Adam Pijnacker, one of the greatest exponents of the Dutch Italianate style, was born in circa 1620 in the port town of Schiedam. In addition to beginning his career as a painter, he acted as a merchant, and, according to Arnold Houbraken, spent three years in Italy (De groote schouburgh der Nederlantsche konstschilders en schilderessen, II, The Hague, 1719, pp. 96-97). While we do not know the exact dates of his sojourn, it must have been at a time prior to 1649, as he was frequently documented in Holland after this date. By the time of his arrival in Amsterdam in 1661, the city was already one of the most important artistic centers in Europe, attracting wealthy patrons, merchants and art dealers.

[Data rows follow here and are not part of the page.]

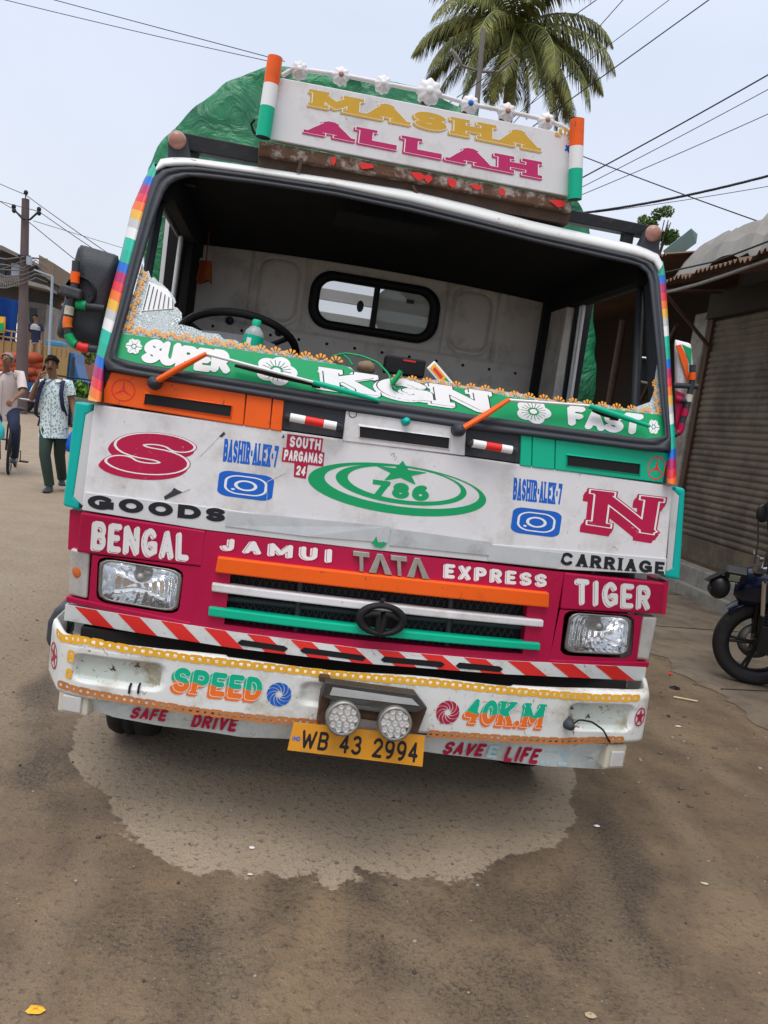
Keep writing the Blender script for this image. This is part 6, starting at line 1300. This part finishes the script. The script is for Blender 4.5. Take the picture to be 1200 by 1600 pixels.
def skin_mesh(V, E, root):
    me = bpy.data.meshes.new('skeleton'); me.from_pydata([v for v, r in V], E, []); o = bpy.data.objects.new('skeleton', me); COL.objects.link(o)
    o.modifiers.new('skin', 'SKIN'); sub = o.modifiers.new('sub', 'SUBSURF'); sub.levels = sub.render_levels = 2
    for i, (v, r) in enumerate(V): me.skin_vertices[0].data[i].radius = (r, r) if not isinstance(r, tuple) else r; me.skin_vertices[0].data[i].use_root = (i == root)
    dg = bpy.context.evaluated_depsgraph_get(); dg.update(); ev = o.evaluated_get(dg); m2 = ev.to_mesh()
    vs = [v.co.copy() for v in m2.vertices]; fs = [tuple(p.vertices) for p in m2.polygons]; ev.to_mesh_clear(); bpy.data.objects.remove(o); return vs, fs
def hand(mb, w, d, nrm, L_=.18, curl=.5):
    """palm and five bent fingers from wrist w along d, palm facing nrm"""
    d = d.normalized(); nrm = (nrm-d*nrm.dot(d)).normalized(); s = d.cross(nrm)
    mb.tube([w-d*.01, w+d*.035, w+d*.08], [.026, .036, .038], 10, 0, True, .5)
    for k, (o, l) in enumerate(((-.030, .070), (-.010, .082), (.011, .078), (.030, .062))):
        p = w+d*.082+s*o; q = p+(d*math.cos(curl*.5)+nrm*math.sin(curl*.5))*l*.5; e = q+(d*math.cos(curl*1.6)+nrm*math.sin(curl*1.6))*l*.5; mb.tube([p-d*.02, p, q, e], [.010, .0095, .0085, .006], 6)
    p = w+d*.03-s*.034; mb.tube([p, p-s*.025+d*.03+nrm*.012, p-s*.024+d*.06+nrm*.03], [.012, .0105, .007], 6)
def ring(c, s, f, w, d, n=16, ph=0): return [c+s*(w*math.cos(2*math.pi*k/n+ph))+f*(d*math.sin(2*math.pi*k/n+ph)) for k in range(n)]
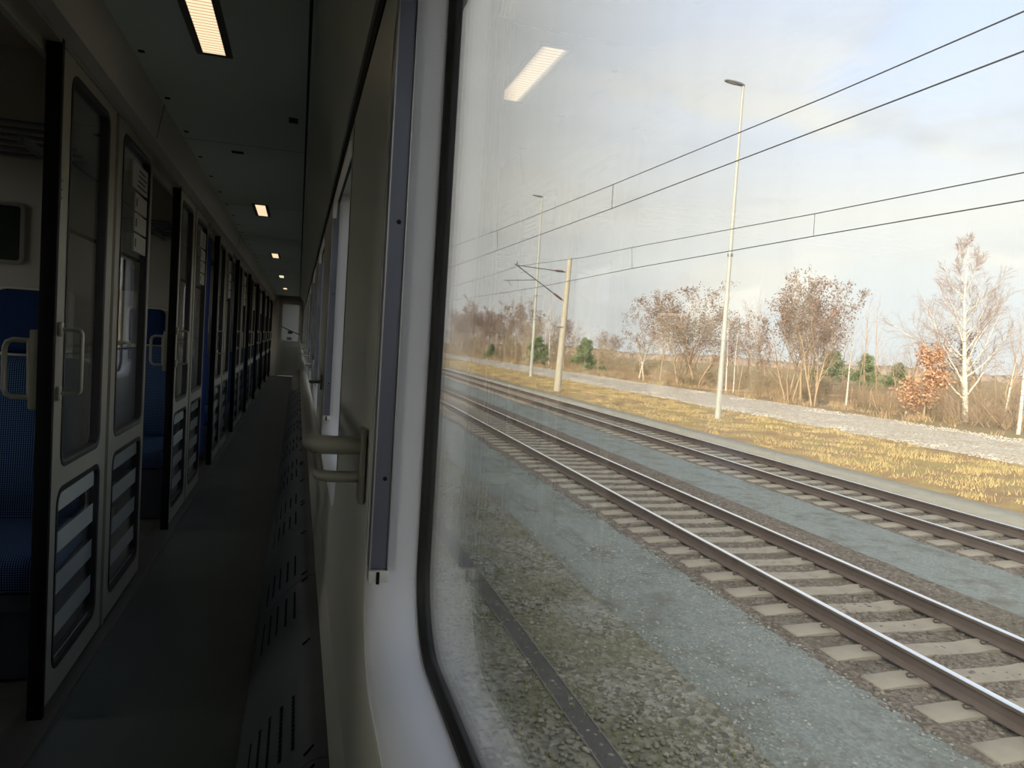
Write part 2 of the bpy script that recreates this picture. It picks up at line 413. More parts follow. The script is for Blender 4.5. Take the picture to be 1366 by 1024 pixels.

Pijnacker painted this cabinet-size picture late in life, probably around 1670. By this time he had abandoned the compositional format developed over the previous decade, reverting to the style of works produced in the first decade of his career. Betraying his debt to Jan Both, Pijnacker here paints with less regard for minute detail, favoring instead a more impressionistic representation of nature, with the effect of the brilliant, flickering light aided by more agitated brushwork. Sharper strokes capture the subtle contrasts of light and shade, intensified by the shaft of light looming over the distant hill to the left, which highlights the center of the composition and its earthy ground. Echoes of Nicolaes Berchem’s influence can be felt in the depiction of the staffage, attesting to the artists’ mutual influence on one another in the second half of the 1660s and early 1670s.